III. The reason afforded for the selection of BLOOD, that it IS THE VEHICLE OF LIFE. Physiology, and especially recent investigations with the microscope, confirm the dictum of Scripture, that "the blood is the life." It nourishes and sustains the whole physical frame; if it deteriorate in quality the body weakens, if it diminish in quantity power is lessened.

1. By such an atonement God is recognized as Lord of life and of all its consequences. He gave and takes away, to him alone should life be offered. Thus the sanctity of life was enforced. Man was not to feast upon that which was God's prerogative; blood must be poured upon the ground like water, thus returning to the earth.

2. The enormity of sin is represented, as enacting the utmost for an atonement that can be rendered. "Life is the most cherished of possessions, since man is powerless to create or to restore it." The crowning proof of Christ's compassion was that he gave "his life"a ransom for the many, and the gift revealed the awfulness of sin to require such a redemption.
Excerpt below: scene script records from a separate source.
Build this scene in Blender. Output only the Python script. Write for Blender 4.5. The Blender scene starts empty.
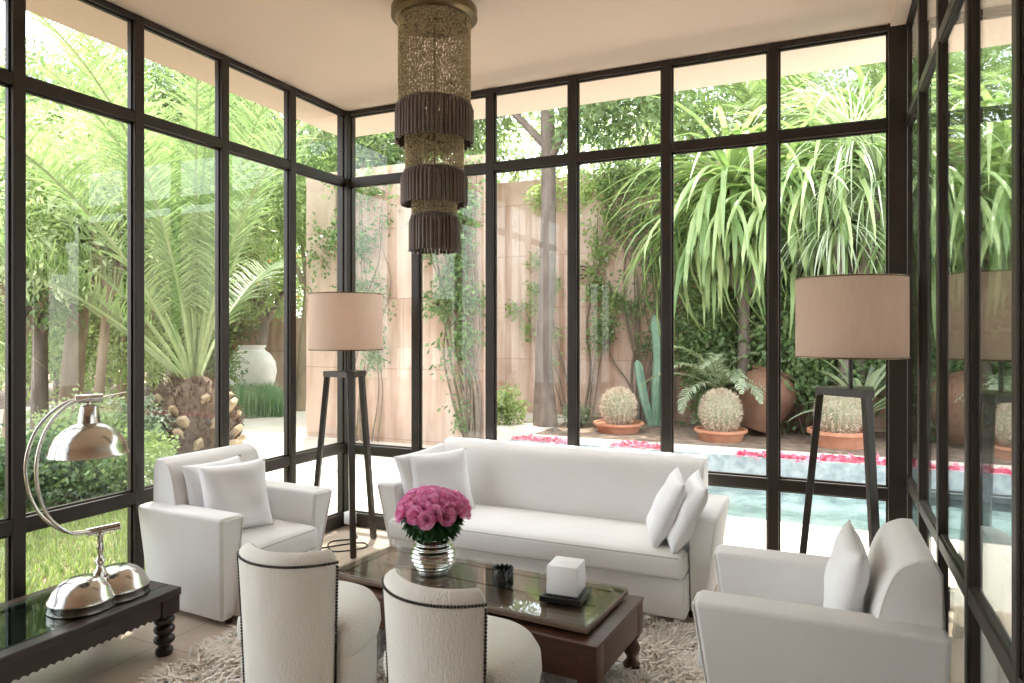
import bpy, bmesh, math, random
import numpy as np
from mathutils import Vector, Matrix, Euler
C = bpy.context.scene.collection
SC = bpy.context.scene
PI = math.pi
R = math.radians

# ------------------------------------------------------------------ camera, sky, sun, exposure
EYE = 1.6
cam_d = bpy.data.cameras.new('camera')
cam = bpy.data.objects.new('camera', cam_d)
C.objects.link(cam)
cam.location = (0, 0, EYE)
cam.rotation_euler = (R(90), 0, R(24.3))
cam_d.sensor_width = 36
cam_d.lens = 692 / 1024 * 36
cam_d.shift_y = -9.5 / 1024
cam_d.clip_start = 0.02
SC.camera = cam

world = bpy.data.worlds.new('sky')
SC.world = world
world.use_nodes = True
wn = world.node_tree
wn.nodes.clear()
sky = wn.nodes.new('ShaderNodeTexSky')
sky.sky_type = 'NISHITA'
sky.sun_disc = False
sky.sun_elevation = R(67)
sky.sun_rotation = R(-37)
sky.dust_density = 3.0
hz = wn.nodes.new('ShaderNodeMixRGB')
hz.inputs[0].default_value = 0.55
hz.inputs[2].default_value = (7.0, 6.9, 6.6, 1)
wbg = wn.nodes.new('ShaderNodeBackground')
wbg.inputs[1].default_value = 0.70
wout = wn.nodes.new('ShaderNodeOutputWorld')
wn.links.new(sky.outputs[0], hz.inputs[1])
wn.links.new(hz.outputs[0], wbg.inputs[0])
wn.links.new(wbg.outputs[0], wout.inputs[0])

sun_d = bpy.data.lights.new('sun', 'SUN')
sun_d.energy = 9
sun_d.angle = R(0.6)
sun_d.color = (1.0, 0.95, 0.86)
sun = bpy.data.objects.new('sun', sun_d)
C.objects.link(sun)
SUN_EL = R(69)
sdir = Vector((-0.6 * math.cos(SUN_EL), 0.8 * math.cos(SUN_EL), math.sin(SUN_EL)))
sun.rotation_euler = sdir.to_track_quat('Z', 'Y').to_euler()
sun.location = (-6, 14, 20)

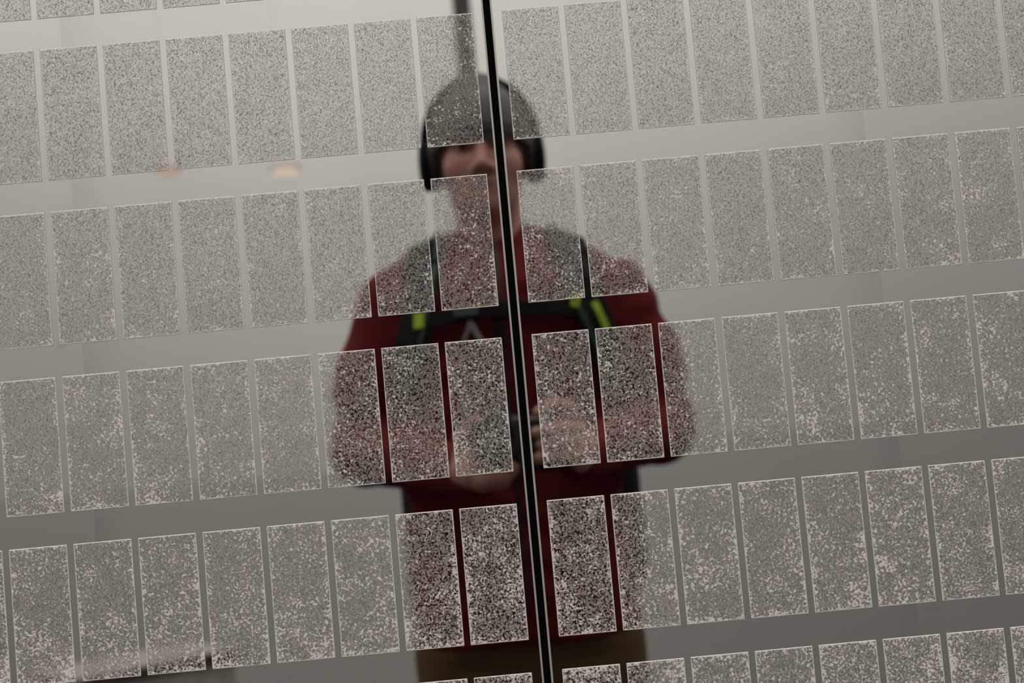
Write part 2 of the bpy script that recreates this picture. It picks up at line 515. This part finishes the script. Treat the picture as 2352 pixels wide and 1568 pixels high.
tag(j.build('joint_gasket', mat('black_rubber', (.006, .006, .006), .9, spec=0.0)), 'narrow black rubber strip deep in the joint between the two panels', 'gasket')

# ================================================================ behind the photographer
M_POLE = mat('dark_grey_paint', (.075, .070, .062), .5, 0, (5, .2))
def street_lamp(x, y, r, h, lab):
    root = empty('street_lamp', (x, y, 0)); tag(root, lab, 'street lamp')
    p = MB(); p.lathe([(r * 1.9, 0), (r * 1.9, .9), (r * 1.05, 1.0), (r, 1.1), (r * .85, h)], 24); p.build('pole', M_POLE, root, True)
    p = MB(); p.lathe([(r * 2.6, 0), (r * 2.6, .03), (r * 2.2, .05)], 24); p.build('base_plate', M_POLE, root, True)
    a_ = MB(); a_.tube([(0, 0, h - .1), (0, 0, h + .1), (.2, 0, h + .35), (.7, 0, h + .45), (1.1, 0, h + .45)], [r * .8, r * .75, r * .6, r * .5, r * .45], 12); a_.build('arm', M_POLE, root, True)
    q = MB(); q.box((.95, -.13, h + .38), (1.6, .13, h + .5), .03); q.build('lamp_head', M_POLE, root)
    q = MB(); q.box((1.0, -.1, h + .36), (1.5, .1, h + .385), .005); q.build('lamp_glass', mat('lamp_glass', (.5, .5, .48), .2), root)
street_lamp(.005, -9.0, .072, 7.0, 'dark grey street lamp pole standing behind the head of the photographer')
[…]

3. It represents the substitution of one life for another, death being the sentence pronounced upon the sinner. "When thou shalt make his soul an offering for sin" was Isaiah's prediction of the sacrifice of Christ. It may be observed that the word in the text translated "soul" and "life" is the same, corresponding to the use made of the equivalent Greek word in Matthew 16:25, 26. That but for the death of Jesus Christ we must have been subject to eternal death, is the plain import of many passages in the Word of God.

IV. THE FUTURE ADVENT TYPIFIED OF ONE WHO SHOULD BY HIS OFFERING: FULFIL ALL THE CONDITIONS OF A PERFECT ATONEMENT. Every Israelite might not perceive in the insufficiency of his sacrifices a prediction of the Lamb of God, but there it was portrayed visibly enough. An innocent, holy, human victim, a voluntary offering, being himself the Lawgiver, and by incarnation subjecting himself to the Law, making adequate acknowledgment of the righteousness of God and of the ill deserts of God's rebellious sinful children, revealing to man at once the loving heart of God and the hatefulness of sin which had estranged man from his Father in heaven, by his death exhibiting the length to which sin will go, and the willingness of Divine holiness and love to submit to extreme degradation and anguish in order that the curse might be removed and man's heart won, - this is the atonement of truest efficacy, a mighty moral power with God and man. This is the death that gives life to the world, the blood that cries out, not for vengeance, but for mercy, that sanctifies not merely to the purifying of the flesh, but to the purging of the conscience from dead works to serve the living God. And the shedding of the blood of Christ was the signal for release from the ceremonies and restrictions imposed by the Mosaic Law. The prohibition of the text had served its purpose.

CONCLUSION. With what rejoicing should we approach our altar, the cross of Christ (Hebrews 13:10)! And what guilt we incur if we slight the blood of Christ as little available for salvation, or, though professing to believe, yet by conduct show that we count the blood of the covenant an unholy thing! - S.R.A.